=== STORED DATA ===

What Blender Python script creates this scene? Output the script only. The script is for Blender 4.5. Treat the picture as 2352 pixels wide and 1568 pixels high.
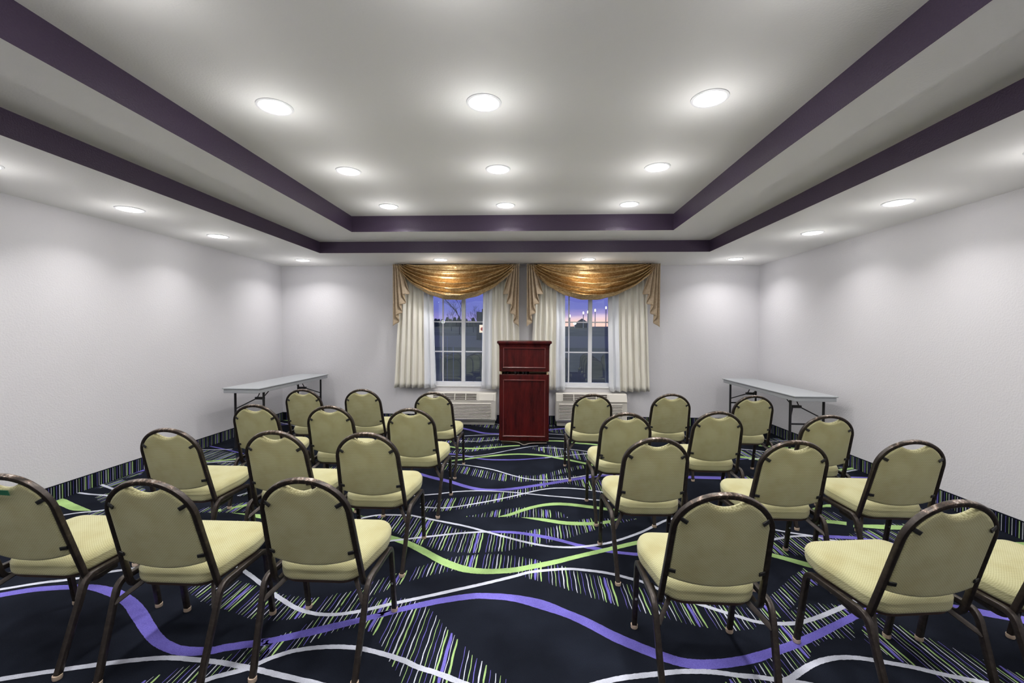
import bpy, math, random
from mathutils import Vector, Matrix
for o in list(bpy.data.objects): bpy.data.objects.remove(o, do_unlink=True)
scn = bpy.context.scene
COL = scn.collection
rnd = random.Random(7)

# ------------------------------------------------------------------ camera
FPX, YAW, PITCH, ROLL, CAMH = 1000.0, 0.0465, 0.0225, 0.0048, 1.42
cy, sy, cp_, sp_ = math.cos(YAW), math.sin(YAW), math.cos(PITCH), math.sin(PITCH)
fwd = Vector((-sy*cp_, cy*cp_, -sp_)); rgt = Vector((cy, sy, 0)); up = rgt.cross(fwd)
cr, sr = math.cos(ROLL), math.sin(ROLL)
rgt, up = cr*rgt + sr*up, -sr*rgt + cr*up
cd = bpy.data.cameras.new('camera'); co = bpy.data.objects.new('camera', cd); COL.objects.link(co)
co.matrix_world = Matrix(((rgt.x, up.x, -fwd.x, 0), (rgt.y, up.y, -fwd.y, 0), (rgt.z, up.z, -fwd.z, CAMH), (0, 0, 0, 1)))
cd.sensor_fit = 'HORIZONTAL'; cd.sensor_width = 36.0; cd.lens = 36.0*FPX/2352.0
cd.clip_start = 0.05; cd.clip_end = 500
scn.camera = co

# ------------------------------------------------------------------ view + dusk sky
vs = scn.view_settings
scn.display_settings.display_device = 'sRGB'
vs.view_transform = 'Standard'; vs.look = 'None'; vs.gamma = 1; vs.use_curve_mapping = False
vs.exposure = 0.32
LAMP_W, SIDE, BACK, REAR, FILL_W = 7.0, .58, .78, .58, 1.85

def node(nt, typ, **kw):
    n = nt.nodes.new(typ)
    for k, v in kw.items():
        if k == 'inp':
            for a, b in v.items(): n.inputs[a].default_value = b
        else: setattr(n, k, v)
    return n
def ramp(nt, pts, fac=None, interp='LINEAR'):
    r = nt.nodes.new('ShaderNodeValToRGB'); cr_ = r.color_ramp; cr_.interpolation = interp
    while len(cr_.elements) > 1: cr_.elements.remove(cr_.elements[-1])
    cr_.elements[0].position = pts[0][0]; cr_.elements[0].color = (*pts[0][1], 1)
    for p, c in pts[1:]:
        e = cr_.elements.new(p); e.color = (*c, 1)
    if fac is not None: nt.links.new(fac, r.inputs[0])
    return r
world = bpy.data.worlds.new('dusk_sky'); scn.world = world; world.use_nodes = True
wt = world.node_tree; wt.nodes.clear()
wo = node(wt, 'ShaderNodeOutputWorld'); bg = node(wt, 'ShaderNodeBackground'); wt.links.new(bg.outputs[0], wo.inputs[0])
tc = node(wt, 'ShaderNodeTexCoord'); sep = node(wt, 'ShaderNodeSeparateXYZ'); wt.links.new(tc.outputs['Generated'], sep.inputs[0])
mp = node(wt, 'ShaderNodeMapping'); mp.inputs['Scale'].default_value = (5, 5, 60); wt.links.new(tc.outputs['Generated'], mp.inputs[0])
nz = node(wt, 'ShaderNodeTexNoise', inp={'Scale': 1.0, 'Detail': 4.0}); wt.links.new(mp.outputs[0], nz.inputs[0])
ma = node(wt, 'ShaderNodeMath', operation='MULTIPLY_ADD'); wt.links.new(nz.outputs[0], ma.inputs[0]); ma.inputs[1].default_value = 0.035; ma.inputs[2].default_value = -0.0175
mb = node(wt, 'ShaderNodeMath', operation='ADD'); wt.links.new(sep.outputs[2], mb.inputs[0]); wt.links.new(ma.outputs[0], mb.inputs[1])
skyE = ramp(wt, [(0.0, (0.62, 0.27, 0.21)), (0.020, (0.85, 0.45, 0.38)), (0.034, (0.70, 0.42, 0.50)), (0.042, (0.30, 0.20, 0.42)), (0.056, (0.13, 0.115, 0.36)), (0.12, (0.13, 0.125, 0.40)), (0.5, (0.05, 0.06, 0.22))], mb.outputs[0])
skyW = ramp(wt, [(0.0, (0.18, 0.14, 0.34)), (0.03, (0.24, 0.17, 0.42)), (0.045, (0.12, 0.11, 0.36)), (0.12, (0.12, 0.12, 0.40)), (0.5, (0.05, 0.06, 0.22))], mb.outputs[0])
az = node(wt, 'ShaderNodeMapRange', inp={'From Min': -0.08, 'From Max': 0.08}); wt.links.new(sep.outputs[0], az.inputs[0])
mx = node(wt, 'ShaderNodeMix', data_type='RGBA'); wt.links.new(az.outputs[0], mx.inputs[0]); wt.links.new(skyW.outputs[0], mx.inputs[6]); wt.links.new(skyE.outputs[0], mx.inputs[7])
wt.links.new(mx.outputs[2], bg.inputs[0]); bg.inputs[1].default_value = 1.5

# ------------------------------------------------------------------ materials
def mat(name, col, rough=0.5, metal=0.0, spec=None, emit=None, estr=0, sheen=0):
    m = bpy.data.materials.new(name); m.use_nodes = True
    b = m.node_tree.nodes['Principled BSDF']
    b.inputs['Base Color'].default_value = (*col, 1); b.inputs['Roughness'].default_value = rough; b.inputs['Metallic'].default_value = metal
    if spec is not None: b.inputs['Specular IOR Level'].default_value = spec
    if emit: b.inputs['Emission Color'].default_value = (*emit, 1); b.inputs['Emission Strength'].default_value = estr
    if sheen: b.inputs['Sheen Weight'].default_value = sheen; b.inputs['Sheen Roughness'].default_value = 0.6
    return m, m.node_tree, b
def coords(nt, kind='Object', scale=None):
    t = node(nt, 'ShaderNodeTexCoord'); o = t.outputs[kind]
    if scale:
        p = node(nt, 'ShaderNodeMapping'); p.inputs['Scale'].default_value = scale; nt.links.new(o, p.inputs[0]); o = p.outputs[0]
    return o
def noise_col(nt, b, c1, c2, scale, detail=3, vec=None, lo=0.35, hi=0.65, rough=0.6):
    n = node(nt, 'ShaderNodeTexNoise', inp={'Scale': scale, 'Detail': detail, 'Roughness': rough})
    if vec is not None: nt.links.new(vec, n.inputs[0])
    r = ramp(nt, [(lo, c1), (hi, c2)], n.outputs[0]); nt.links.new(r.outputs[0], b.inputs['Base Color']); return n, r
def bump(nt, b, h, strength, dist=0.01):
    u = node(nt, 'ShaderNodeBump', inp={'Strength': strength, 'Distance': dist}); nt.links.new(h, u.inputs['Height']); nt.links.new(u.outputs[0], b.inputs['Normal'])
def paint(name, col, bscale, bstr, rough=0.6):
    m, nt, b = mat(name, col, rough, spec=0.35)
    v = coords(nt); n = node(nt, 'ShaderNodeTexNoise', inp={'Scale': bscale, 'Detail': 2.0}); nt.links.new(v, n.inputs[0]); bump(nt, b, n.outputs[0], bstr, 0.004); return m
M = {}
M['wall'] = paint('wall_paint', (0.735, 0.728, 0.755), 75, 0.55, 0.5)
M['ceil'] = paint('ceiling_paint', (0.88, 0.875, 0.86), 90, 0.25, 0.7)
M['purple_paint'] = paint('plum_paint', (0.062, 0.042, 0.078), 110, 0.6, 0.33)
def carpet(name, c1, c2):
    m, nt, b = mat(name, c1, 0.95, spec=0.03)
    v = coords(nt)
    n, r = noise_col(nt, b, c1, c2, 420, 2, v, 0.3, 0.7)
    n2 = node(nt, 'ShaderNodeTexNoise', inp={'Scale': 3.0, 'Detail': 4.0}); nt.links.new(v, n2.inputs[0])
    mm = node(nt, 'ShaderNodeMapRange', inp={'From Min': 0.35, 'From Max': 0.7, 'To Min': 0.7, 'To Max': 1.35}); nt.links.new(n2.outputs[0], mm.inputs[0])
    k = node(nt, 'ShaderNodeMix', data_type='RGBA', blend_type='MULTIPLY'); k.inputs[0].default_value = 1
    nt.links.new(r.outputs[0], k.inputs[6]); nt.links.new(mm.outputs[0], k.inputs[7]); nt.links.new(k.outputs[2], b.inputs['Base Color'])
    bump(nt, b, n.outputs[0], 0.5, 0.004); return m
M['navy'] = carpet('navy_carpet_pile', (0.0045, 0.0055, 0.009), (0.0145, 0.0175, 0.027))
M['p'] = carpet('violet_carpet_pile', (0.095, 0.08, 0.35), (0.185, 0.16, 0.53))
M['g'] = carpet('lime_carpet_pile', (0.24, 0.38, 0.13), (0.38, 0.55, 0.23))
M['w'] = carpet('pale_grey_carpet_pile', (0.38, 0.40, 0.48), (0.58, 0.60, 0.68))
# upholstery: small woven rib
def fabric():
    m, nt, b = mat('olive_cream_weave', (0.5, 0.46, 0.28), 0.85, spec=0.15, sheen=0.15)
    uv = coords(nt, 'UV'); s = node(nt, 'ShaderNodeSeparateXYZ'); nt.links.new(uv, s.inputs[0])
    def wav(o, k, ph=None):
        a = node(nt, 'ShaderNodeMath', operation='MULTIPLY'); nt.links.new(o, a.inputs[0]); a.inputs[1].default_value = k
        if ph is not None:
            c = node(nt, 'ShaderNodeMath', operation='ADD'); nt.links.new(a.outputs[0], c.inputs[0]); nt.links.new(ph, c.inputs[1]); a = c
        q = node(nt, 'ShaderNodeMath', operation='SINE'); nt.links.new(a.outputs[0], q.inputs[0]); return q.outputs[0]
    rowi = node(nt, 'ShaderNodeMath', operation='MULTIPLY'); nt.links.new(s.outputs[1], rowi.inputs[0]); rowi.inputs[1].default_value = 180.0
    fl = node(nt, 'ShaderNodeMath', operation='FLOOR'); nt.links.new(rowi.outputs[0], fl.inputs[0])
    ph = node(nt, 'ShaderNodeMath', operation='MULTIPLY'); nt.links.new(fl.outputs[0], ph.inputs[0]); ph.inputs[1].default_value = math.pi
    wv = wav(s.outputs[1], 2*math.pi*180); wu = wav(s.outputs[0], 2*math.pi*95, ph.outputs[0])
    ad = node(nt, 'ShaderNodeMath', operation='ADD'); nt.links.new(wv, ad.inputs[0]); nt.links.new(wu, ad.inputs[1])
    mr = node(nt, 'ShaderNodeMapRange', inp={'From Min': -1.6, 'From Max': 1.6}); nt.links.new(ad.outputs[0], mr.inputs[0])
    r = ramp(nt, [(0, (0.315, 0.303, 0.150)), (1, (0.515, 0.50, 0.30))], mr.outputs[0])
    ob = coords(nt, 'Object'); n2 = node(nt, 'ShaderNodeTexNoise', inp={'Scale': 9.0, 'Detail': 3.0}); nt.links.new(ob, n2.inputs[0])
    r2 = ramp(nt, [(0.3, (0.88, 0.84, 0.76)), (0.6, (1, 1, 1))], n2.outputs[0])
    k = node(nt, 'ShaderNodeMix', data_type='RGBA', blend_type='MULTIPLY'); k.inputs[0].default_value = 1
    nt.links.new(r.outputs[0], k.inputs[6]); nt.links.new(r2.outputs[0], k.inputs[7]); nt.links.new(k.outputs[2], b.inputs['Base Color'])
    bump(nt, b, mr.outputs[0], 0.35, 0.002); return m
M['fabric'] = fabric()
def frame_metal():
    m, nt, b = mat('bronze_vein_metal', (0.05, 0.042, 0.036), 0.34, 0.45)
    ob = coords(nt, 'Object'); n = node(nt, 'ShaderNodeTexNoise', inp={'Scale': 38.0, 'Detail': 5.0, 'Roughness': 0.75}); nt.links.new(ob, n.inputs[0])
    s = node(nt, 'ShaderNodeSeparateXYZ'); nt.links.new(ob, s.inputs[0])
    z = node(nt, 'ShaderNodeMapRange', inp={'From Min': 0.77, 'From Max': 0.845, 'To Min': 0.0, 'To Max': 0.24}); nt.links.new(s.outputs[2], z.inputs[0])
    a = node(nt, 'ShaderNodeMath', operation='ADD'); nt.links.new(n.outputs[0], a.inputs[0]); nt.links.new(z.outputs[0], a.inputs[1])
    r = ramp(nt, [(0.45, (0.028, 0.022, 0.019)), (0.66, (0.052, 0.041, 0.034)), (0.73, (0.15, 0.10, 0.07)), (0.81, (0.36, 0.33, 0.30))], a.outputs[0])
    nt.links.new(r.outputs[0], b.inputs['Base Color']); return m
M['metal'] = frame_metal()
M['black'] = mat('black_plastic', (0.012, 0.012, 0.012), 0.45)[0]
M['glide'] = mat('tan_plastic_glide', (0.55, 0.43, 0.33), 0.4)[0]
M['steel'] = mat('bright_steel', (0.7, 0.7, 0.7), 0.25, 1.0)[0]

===

Leave out any pictures and return exactly the lines from the beginning of the data through the line with "rnd = random.Random(7)", inclusive.

What Blender Python script creates this scene? Output the script only. The script is for Blender 4.5. Treat the picture as 2352 pixels wide and 1568 pixels high.
import bpy, math, random
from mathutils import Vector, Matrix
for o in list(bpy.data.objects): bpy.data.objects.remove(o, do_unlink=True)
scn = bpy.context.scene
COL = scn.collection
rnd = random.Random(7)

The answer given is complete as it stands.